Data shown:
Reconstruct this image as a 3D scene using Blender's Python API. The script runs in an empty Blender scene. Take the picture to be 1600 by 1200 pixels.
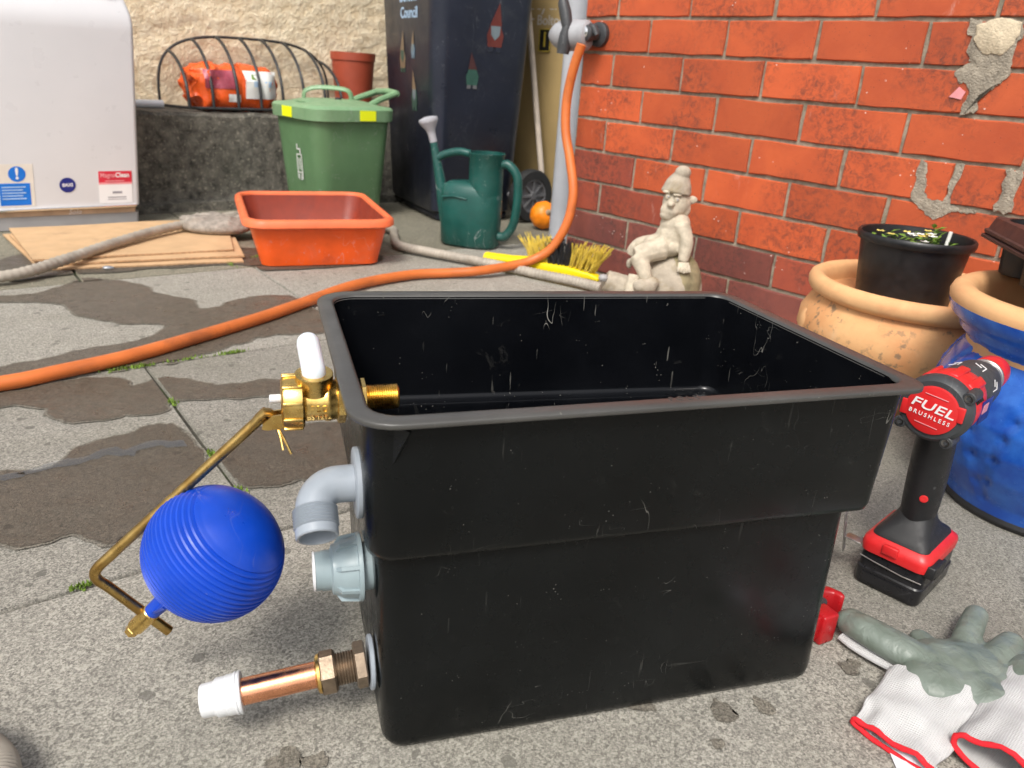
import bpy, bmesh, math, random
from mathutils import Matrix, Vector, noise
random.seed(7)
PI = math.pi
SC = bpy.context.scene
COL = SC.collection

# ------------------------------------------------------------------ camera, sky, sun, exposure
cd = bpy.data.cameras.new('camera'); cam = bpy.data.objects.new('camera', cd); COL.objects.link(cam)
cd.sensor_width = 36.0; cd.lens = 27.11; cd.clip_start = 0.02; cd.clip_end = 200
right = Vector((0.997646673752739, 0.025826157149412, 0.063514753852865))
down = Vector((0.068564672755699, -0.375782144658231, -0.924168093696144))
ahead = Vector((0.0, 0.926348092977448, -0.376668568687442))
R3 = Matrix((right, -down, -ahead)).transposed()
cam.matrix_world = Matrix.Translation((0, 0, 0.55)) @ R3.to_4x4()
cd.dof.use_dof = True; cd.dof.focus_distance = 0.80; cd.dof.aperture_fstop = 9.5
SC.camera = cam

wd = bpy.data.worlds.new('World'); SC.world = wd; wd.use_nodes = True
SUN_EL, SUN_AZ = math.radians(52), math.radians(-163)     # azimuth measured from +Y towards +X
wn = wd.node_tree; wbg = wn.nodes['Background']
sky = wn.nodes.new('ShaderNodeTexSky'); sky.sky_type = 'NISHITA'; sky.sun_disc = False
sky.sun_elevation = SUN_EL; sky.sun_rotation = SUN_AZ; sky.dust_density = 4.0; sky.air_density = 1.0
hs = wn.nodes.new('ShaderNodeHueSaturation'); hs.inputs['Saturation'].default_value = 0.28
wn.links.new(sky.outputs['Color'], hs.inputs['Color']); wn.links.new(hs.outputs['Color'], wbg.inputs['Color'])
wbg.inputs['Strength'].default_value = 0.108
sl = bpy.data.lights.new('sun', 'SUN'); sl.energy = 1.5; sl.angle = math.radians(15); sl.color = (1.0, 0.95, 0.88)
so = bpy.data.objects.new('sun', sl); COL.objects.link(so)
sd = Vector((math.sin(SUN_AZ) * math.cos(SUN_EL), math.cos(SUN_AZ) * math.cos(SUN_EL), math.sin(SUN_EL)))
so.rotation_euler = sd.to_track_quat('Z', 'Y').to_euler()
vs = SC.view_settings; vs.view_transform = 'Standard'; vs.look = 'None'; vs.gamma = 1.0; vs.use_curve_mapping = False
vs.exposure = 0.78
cy = SC.cycles; cy.max_bounces = 6; cy.diffuse_bounces = 3; cy.glossy_bounces = 3; cy.use_adaptive_sampling = True; cy.adaptive_threshold = 0.02; cy.use_denoising = True

# ------------------------------------------------------------------ materials
class NT:
    def __init__(s, name):
        s.m = bpy.data.materials.new(name); s.m.use_nodes = True; s.t = s.m.node_tree
        s.b = s.t.nodes['Principled BSDF']
        s.co = s.n('ShaderNodeTexCoord').outputs['Object']
    def n(s, ty, **kw):
        x = s.t.nodes.new(ty)
        for k, v in kw.items(): setattr(x, k, v)
        return x
    def l(s, a, b): s.t.links.new(a, b)
    def val(s, sock, v):
        if isinstance(v, (int, float)): sock.default_value = v
        elif isinstance(v, tuple): sock.default_value = v if len(v) == len(sock.default_value) else (*v, 1)
        else: s.l(v, sock)
    def noise(s, scale, detail=4, rough=.55, dist=0, co=None):
        x = s.n('ShaderNodeTexNoise'); s.l(co or s.co, x.inputs['Vector'])
        x.inputs['Scale'].default_value = scale; x.inputs['Detail'].default_value = detail
        x.inputs['Roughness'].default_value = rough; x.inputs['Distortion'].default_value = dist
        return x.outputs['Fac']
    def voro(s, scale, feat='F1', out='Distance', co=None, rnd=1):
        x = s.n('ShaderNodeTexVoronoi', feature=feat); s.l(co or s.co, x.inputs['Vector']); x.inputs['Scale'].default_value = scale
        x.inputs['Randomness'].default_value = rnd
        return x.outputs[out]
    def mapc(s, scale=(1, 1, 1), rot=(0, 0, 0), co=None):
        x = s.n('ShaderNodeMapping'); s.l(co or s.co, x.inputs['Vector'])
        x.inputs['Scale'].default_value = scale; x.inputs['Rotation'].default_value = rot
        return x.outputs['Vector']
    def math(s, op, a, b=None, c=None):
        x = s.n('ShaderNodeMath', operation=op)
        for i, v in enumerate((a, b, c)):
            if v is not None: s.val(x.inputs[i], v)
        return x.outputs[0]
    def ramp(s, f, lo, hi, a=0.0, b=1.0):
        x = s.n('ShaderNodeMapRange'); s.val(x.inputs['Value'], f)
        for k, v in (('From Min', lo), ('From Max', hi), ('To Min', a), ('To Max', b)): x.inputs[k].default_value = v
        return x.outputs['Result']
    def mix(s, f, a, b, bt='MIX'):
        x = s.n('ShaderNodeMix', data_type='RGBA', blend_type=bt)
        s.val(x.inputs['Factor'], f); s.val(x.inputs[6], a); s.val(x.inputs[7], b)
        return x.outputs[2]
    def bump(s, h, strength, dist=.001, normal=None):
        x = s.n('ShaderNodeBump'); s.l(h, x.inputs['Height']); x.inputs['Strength'].default_value = strength; x.inputs['Distance'].default_value = dist
        if normal: s.l(normal, x.inputs['Normal'])
        return x.outputs['Normal']
    def out(s, col=None, rough=None, metal=None, normal=None, **kw):
        for k, v in (('Base Color', col), ('Roughness', rough), ('Metallic', metal), ('Normal', normal)):
            if v is not None: s.val(s.b.inputs[k], v)
        for k, v in kw.items(): s.val(s.b.inputs[k.replace('_', ' ')], v)
        return s.m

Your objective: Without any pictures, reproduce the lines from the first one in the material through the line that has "COL = SC.collection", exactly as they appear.

The output:
Reconstruct this image as a 3D scene using Blender's Python API. The script runs in an empty Blender scene. Take the picture to be 1600 by 1200 pixels.
import bpy, bmesh, math, random
from mathutils import Matrix, Vector, noise
random.seed(7)
PI = math.pi
SC = bpy.context.scene
COL = SC.collection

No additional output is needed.